Al punto 53, il comitato “esprime la sua più profonda preoccupazione per il caso di una bambina di 9 anni in Brasile che nel 2009 dovette fare un intervento di aborto salva-vita dopo essere stata stuprata dal suo padre putativo, la cui madre come il dottore che praticò l’aborto furono sanzionati (sic) dal vescovo di Pernambuco, una sanzione che è stata poi approvata dal capo della Congregazione dei Vescovi della Chiesa cattolica”.

E poi al punto 55 il Comitato chiede addirittura alla Santa Sede di “rivedere la sua posizione sull’aborto che pone ovvi rischi sulla vita e la salute delle ragazze incinte e di emendare il canone 1398 relativo all’aborto con una visione che identifichi le circostanze sotto cui l’accesso ai servizi di aborto può essere permesso”.

Alla fine, la questione degli abusi sui minori sembra essere solo il pretesto di un atto di accusa più generale alla Santa Sede e ai suoi insegnamenti morali, giustificato dallo “spirito” della Convenzione. Perché sulla risposta agli abusi, la Santa Sede aveva fornito risposta articolata sia nelle risposte scritte che in sede di dibattito.

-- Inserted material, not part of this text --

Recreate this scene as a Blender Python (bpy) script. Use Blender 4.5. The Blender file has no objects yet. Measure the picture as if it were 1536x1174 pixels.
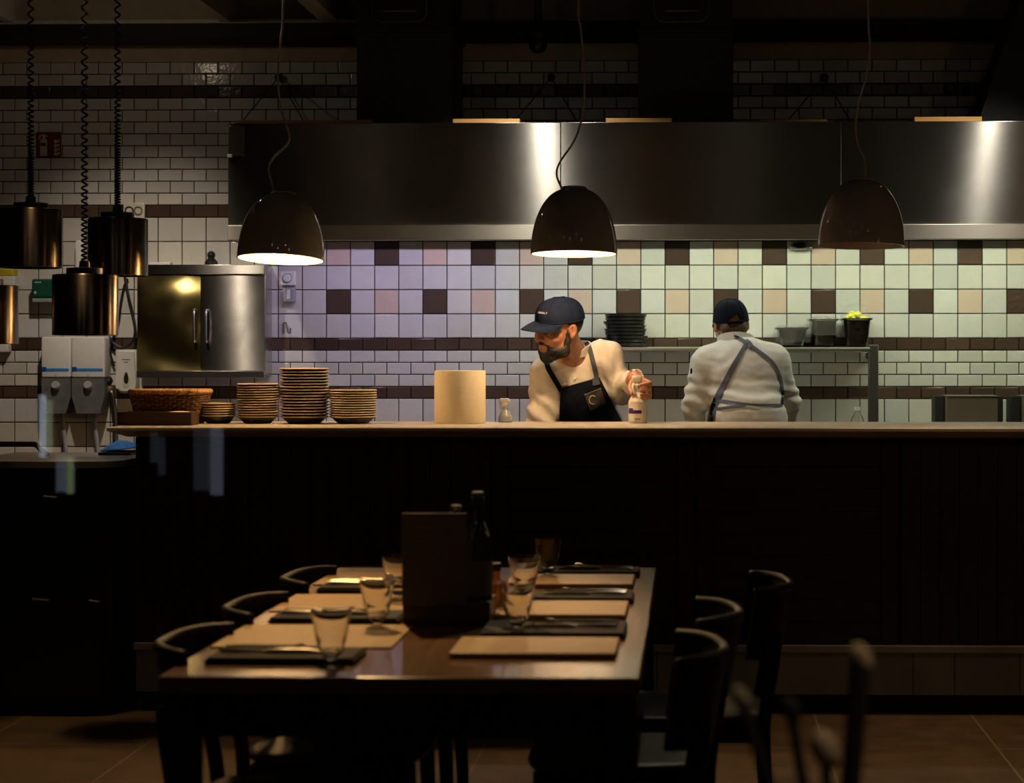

Il Comitato chiede alla Santa Sede di prodursi in un altro rapporto nel 2017. Le considerazioni del Comitato non sono vincolanti. Ma, di certo, hanno il loro peso a livello internazionale. Specialmente in questi giorni in cui anche l’Europa combatte contro la teoria del gender divenuta posizione ufficiale dell’Unione dopo l’approvazione del rapporto Lunacek lo scorso 4 febbraio (un rapporto tutto centrato sui “principi di Yogyakarta” secondo i quali “i diritti speciali per i gay sono compresi nei diritti umani universali” e che tutti i 120 diritti speciali per la comunità gay devono essere imposti al fine di soddisfare a livello internazionale i requisiti di diritti umani riconosciuti).